*** RECORDS
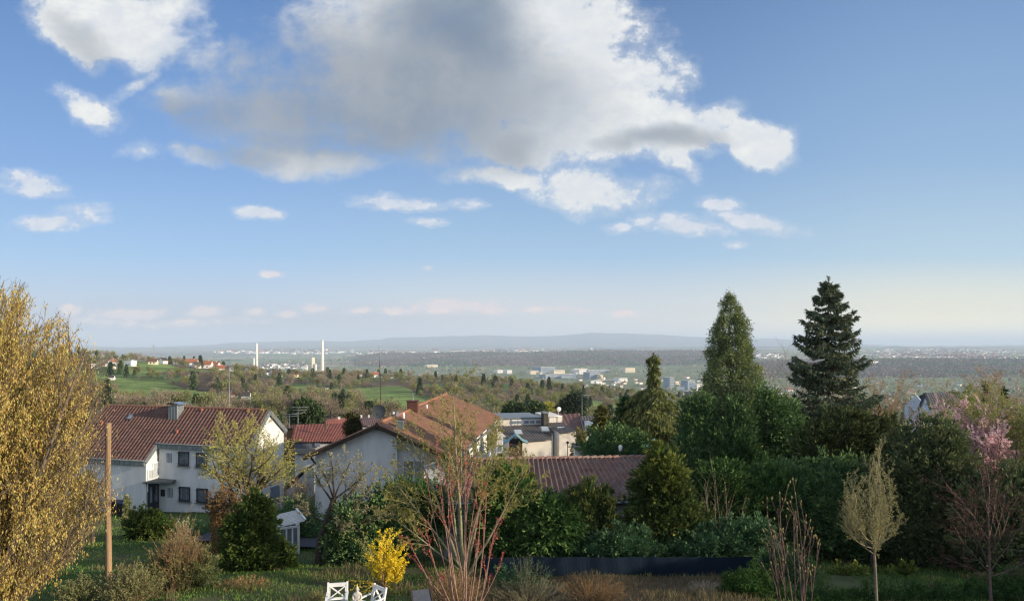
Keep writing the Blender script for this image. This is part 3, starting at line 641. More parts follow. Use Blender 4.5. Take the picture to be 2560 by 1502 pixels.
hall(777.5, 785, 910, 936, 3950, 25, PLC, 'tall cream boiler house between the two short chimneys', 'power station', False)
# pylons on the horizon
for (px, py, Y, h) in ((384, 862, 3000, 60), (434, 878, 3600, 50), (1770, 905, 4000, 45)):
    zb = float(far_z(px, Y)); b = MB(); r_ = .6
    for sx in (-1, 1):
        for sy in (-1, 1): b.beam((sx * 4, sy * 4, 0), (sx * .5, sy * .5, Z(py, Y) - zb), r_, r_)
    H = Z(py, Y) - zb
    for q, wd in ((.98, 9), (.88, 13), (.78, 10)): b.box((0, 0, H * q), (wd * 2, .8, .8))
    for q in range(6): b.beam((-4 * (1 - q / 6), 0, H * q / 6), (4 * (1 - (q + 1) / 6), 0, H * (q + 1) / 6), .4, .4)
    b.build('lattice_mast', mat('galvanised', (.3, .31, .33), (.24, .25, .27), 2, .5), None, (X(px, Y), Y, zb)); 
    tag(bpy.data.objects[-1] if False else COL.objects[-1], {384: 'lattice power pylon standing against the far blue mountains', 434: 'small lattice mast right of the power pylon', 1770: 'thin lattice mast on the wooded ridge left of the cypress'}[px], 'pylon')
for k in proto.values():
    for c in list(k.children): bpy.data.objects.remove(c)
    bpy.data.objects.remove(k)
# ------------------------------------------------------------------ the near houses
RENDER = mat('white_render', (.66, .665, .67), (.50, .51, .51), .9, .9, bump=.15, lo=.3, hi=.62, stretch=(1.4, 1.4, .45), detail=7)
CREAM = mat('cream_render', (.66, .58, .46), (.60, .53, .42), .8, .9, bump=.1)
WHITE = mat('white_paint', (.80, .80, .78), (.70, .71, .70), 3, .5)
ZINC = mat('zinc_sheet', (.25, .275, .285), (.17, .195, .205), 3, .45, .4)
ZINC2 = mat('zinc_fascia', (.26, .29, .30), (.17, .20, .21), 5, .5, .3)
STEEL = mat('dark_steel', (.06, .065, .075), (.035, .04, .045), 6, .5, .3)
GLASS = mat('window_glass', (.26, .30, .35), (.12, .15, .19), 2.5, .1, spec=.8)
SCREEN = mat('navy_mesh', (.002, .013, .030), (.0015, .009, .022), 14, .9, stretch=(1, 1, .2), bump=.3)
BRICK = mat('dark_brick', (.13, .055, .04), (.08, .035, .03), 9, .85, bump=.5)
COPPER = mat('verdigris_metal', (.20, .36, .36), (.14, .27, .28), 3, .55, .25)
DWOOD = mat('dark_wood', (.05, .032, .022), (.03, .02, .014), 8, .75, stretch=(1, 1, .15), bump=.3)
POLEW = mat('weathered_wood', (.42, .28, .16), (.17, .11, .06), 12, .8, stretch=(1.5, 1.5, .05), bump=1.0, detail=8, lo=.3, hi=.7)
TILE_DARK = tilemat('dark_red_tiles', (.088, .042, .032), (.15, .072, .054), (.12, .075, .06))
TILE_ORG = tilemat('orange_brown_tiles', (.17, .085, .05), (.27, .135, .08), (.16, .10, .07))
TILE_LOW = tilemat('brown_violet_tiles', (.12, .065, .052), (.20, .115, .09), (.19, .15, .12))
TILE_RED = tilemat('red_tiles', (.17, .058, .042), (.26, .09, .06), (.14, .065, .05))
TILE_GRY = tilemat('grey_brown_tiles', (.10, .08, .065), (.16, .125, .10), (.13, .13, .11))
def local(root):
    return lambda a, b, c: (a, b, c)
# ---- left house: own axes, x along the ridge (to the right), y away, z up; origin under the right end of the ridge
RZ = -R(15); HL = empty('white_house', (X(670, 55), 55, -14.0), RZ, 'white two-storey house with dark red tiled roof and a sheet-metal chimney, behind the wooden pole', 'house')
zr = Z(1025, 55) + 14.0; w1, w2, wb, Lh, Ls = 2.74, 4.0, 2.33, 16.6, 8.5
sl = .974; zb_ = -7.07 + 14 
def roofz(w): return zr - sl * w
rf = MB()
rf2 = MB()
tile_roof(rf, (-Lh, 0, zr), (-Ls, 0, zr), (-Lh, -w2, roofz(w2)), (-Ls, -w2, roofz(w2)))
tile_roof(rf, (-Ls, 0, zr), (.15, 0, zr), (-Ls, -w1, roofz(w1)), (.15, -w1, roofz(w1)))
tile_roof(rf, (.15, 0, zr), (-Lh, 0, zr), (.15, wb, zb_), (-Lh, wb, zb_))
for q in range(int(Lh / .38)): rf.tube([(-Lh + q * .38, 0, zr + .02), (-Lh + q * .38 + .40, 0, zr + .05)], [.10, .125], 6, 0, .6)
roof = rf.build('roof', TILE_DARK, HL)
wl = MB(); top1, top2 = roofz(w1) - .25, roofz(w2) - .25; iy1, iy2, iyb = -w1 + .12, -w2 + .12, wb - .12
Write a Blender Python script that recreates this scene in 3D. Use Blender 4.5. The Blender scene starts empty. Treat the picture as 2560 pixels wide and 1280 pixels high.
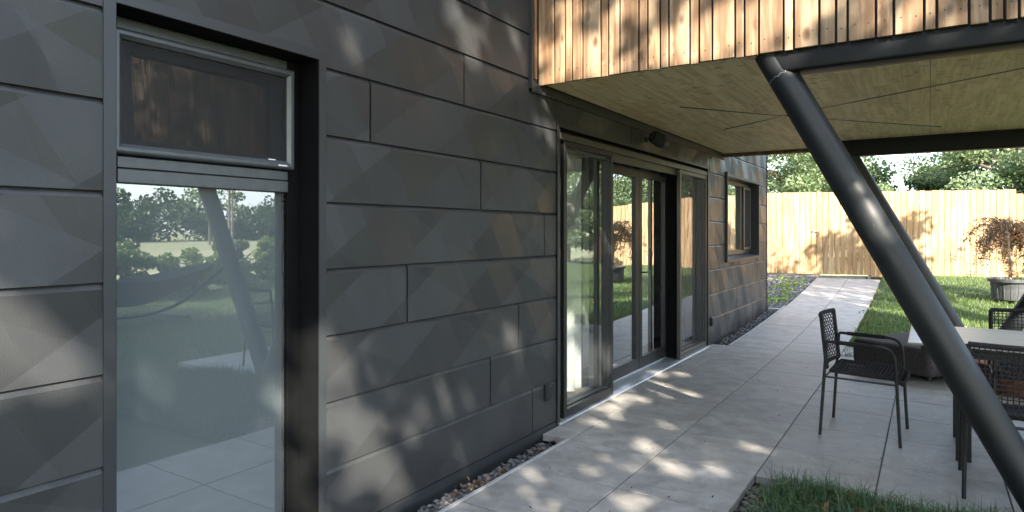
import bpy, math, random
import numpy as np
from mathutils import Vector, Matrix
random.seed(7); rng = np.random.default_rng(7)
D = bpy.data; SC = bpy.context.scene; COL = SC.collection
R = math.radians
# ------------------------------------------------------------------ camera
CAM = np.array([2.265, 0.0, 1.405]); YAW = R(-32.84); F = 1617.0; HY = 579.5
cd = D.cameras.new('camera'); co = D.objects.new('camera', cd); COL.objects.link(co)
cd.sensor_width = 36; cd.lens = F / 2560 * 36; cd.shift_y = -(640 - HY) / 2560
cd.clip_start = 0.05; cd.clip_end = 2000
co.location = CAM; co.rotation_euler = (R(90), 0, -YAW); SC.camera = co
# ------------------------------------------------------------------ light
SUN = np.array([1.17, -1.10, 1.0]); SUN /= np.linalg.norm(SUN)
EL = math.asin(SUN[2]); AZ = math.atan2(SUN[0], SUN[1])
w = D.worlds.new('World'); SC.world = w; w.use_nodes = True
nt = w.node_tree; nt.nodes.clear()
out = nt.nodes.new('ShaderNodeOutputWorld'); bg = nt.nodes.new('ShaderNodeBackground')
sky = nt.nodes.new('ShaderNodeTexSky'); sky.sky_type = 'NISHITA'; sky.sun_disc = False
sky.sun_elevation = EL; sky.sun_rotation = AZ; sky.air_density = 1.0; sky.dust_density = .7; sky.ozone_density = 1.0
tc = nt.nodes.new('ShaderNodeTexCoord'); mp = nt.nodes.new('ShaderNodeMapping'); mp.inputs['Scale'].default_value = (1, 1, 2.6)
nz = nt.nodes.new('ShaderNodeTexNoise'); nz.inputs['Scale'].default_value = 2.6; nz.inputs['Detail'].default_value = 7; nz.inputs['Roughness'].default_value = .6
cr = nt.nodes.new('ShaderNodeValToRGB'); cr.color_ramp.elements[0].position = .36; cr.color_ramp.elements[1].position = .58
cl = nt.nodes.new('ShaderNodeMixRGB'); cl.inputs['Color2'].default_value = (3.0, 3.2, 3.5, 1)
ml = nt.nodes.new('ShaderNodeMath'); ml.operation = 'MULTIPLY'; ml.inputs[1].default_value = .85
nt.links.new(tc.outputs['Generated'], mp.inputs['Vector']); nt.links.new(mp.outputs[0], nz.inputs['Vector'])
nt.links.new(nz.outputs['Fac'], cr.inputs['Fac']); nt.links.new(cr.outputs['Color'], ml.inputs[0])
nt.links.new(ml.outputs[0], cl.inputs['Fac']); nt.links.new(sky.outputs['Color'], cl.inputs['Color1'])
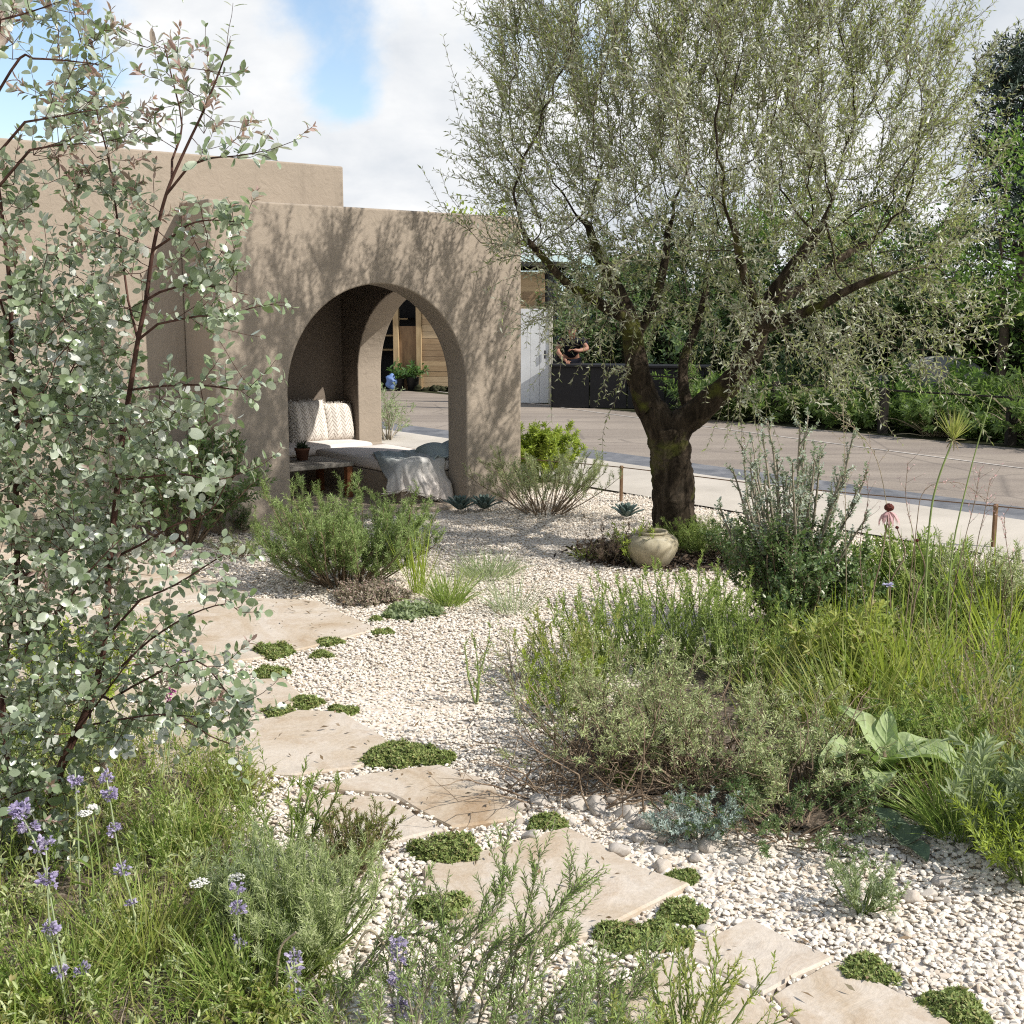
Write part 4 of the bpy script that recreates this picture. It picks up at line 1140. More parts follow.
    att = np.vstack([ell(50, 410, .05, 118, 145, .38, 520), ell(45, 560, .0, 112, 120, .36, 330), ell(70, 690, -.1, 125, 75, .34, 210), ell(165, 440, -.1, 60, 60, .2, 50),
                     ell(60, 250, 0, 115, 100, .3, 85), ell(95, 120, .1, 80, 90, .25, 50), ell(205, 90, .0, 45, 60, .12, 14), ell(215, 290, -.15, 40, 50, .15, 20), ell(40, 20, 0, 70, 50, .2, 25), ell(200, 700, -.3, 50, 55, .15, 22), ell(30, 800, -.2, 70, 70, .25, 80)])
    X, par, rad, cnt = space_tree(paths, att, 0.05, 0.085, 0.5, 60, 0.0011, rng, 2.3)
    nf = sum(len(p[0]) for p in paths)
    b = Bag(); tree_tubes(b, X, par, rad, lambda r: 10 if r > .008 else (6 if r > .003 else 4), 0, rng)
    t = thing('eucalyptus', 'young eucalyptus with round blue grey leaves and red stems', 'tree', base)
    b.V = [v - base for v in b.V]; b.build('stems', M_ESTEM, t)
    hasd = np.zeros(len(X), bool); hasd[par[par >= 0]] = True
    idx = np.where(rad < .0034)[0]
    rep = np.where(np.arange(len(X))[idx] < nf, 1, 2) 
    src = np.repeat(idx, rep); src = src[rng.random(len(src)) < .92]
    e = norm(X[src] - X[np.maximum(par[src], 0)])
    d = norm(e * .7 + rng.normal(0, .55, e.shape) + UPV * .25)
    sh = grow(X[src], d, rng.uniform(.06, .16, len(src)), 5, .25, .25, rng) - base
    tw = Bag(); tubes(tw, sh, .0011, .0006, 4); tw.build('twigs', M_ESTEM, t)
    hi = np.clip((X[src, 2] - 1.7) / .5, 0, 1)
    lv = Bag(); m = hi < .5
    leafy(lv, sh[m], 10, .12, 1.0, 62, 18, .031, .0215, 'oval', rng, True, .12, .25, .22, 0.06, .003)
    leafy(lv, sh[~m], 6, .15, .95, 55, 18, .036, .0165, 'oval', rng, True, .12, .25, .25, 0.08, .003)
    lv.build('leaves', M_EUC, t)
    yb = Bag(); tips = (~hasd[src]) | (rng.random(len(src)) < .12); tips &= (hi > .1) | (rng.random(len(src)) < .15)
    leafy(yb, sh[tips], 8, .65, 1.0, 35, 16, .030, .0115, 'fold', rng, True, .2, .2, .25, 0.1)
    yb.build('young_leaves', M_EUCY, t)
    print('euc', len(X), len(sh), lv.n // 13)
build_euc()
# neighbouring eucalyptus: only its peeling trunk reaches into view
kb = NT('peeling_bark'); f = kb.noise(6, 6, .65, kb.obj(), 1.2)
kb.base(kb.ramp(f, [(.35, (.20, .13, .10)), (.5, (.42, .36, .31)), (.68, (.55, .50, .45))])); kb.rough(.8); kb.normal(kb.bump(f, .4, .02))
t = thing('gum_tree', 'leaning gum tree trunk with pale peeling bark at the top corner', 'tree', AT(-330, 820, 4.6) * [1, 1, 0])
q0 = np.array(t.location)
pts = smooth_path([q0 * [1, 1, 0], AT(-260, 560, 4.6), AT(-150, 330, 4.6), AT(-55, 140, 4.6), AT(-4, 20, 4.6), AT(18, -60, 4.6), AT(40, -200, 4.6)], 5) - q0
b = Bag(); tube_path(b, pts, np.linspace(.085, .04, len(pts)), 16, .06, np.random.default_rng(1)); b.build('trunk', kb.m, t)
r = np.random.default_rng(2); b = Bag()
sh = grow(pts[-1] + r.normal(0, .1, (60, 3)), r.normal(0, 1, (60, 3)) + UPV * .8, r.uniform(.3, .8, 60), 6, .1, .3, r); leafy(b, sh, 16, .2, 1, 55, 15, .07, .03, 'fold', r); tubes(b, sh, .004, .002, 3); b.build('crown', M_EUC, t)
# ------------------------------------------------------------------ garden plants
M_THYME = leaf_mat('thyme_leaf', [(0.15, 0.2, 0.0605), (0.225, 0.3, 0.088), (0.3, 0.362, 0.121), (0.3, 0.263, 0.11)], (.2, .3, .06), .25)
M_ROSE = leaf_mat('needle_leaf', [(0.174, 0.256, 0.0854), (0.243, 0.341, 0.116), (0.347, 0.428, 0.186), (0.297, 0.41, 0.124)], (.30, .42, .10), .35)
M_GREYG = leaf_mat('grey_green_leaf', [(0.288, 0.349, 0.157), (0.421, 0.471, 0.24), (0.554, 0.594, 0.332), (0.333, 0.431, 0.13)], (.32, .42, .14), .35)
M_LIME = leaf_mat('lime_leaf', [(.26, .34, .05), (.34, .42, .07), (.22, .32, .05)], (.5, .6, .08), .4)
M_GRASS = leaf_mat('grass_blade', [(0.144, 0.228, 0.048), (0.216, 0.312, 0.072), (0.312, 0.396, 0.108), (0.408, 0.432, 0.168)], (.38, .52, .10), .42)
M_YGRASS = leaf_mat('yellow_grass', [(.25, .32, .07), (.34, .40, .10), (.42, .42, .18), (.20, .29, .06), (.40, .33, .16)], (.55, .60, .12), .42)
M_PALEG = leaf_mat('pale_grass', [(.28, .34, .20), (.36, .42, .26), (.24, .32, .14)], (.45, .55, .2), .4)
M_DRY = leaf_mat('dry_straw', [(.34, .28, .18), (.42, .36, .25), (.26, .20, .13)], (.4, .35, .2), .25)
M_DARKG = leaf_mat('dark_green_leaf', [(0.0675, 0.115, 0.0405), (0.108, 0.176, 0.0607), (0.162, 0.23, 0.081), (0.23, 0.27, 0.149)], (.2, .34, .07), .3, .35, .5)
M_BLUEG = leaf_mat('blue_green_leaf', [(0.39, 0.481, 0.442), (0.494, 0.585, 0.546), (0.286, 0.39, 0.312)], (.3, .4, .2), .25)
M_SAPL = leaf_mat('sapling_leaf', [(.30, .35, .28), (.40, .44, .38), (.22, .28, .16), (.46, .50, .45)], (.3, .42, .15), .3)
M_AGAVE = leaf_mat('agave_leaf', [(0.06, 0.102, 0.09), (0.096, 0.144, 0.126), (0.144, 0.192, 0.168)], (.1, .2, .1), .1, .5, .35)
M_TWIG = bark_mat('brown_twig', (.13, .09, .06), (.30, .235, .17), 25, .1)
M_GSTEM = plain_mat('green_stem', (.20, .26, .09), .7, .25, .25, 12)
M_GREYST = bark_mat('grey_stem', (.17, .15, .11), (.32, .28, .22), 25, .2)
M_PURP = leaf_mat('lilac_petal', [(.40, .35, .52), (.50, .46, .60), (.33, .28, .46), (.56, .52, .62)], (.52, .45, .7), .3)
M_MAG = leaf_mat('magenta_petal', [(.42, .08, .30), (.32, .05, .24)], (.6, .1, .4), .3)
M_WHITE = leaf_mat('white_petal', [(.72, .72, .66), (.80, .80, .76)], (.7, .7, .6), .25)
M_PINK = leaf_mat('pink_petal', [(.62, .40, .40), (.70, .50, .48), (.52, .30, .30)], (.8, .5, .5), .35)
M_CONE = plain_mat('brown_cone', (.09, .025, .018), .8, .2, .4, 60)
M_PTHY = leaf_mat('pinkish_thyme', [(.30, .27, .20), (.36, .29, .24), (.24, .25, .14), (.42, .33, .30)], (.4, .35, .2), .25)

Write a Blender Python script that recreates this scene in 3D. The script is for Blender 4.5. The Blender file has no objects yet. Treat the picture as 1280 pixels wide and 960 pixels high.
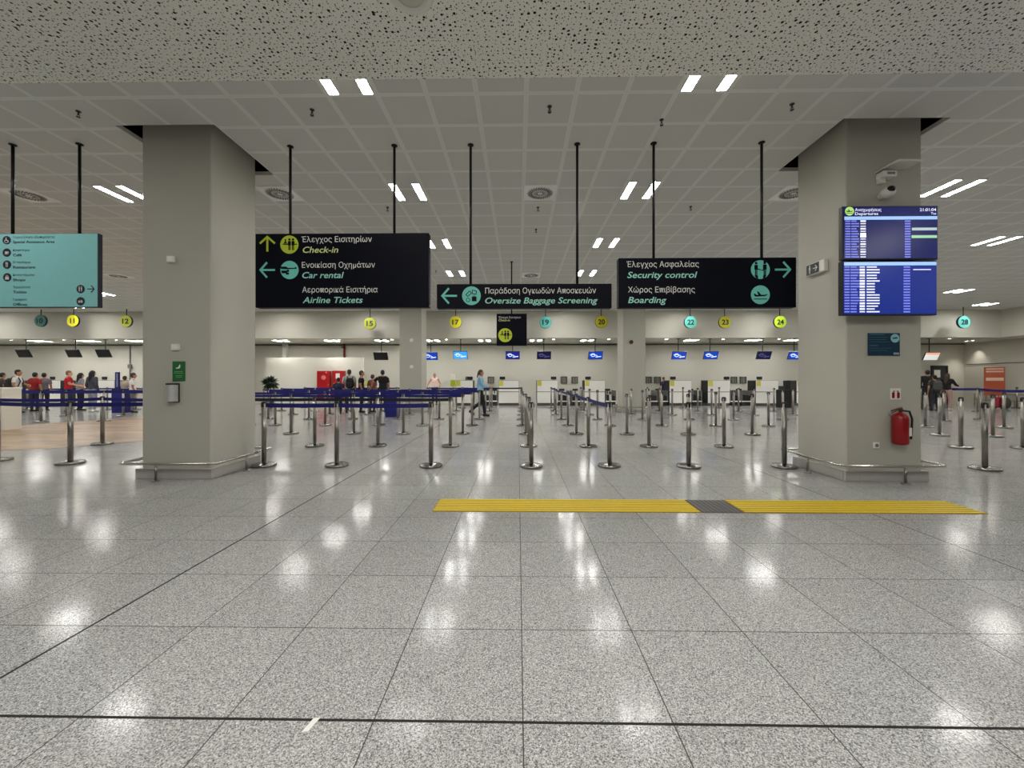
******
PROBLEM
The word "More" may turn up on some lines of these records; say how many, with no other words.

TASK SOLUTION
2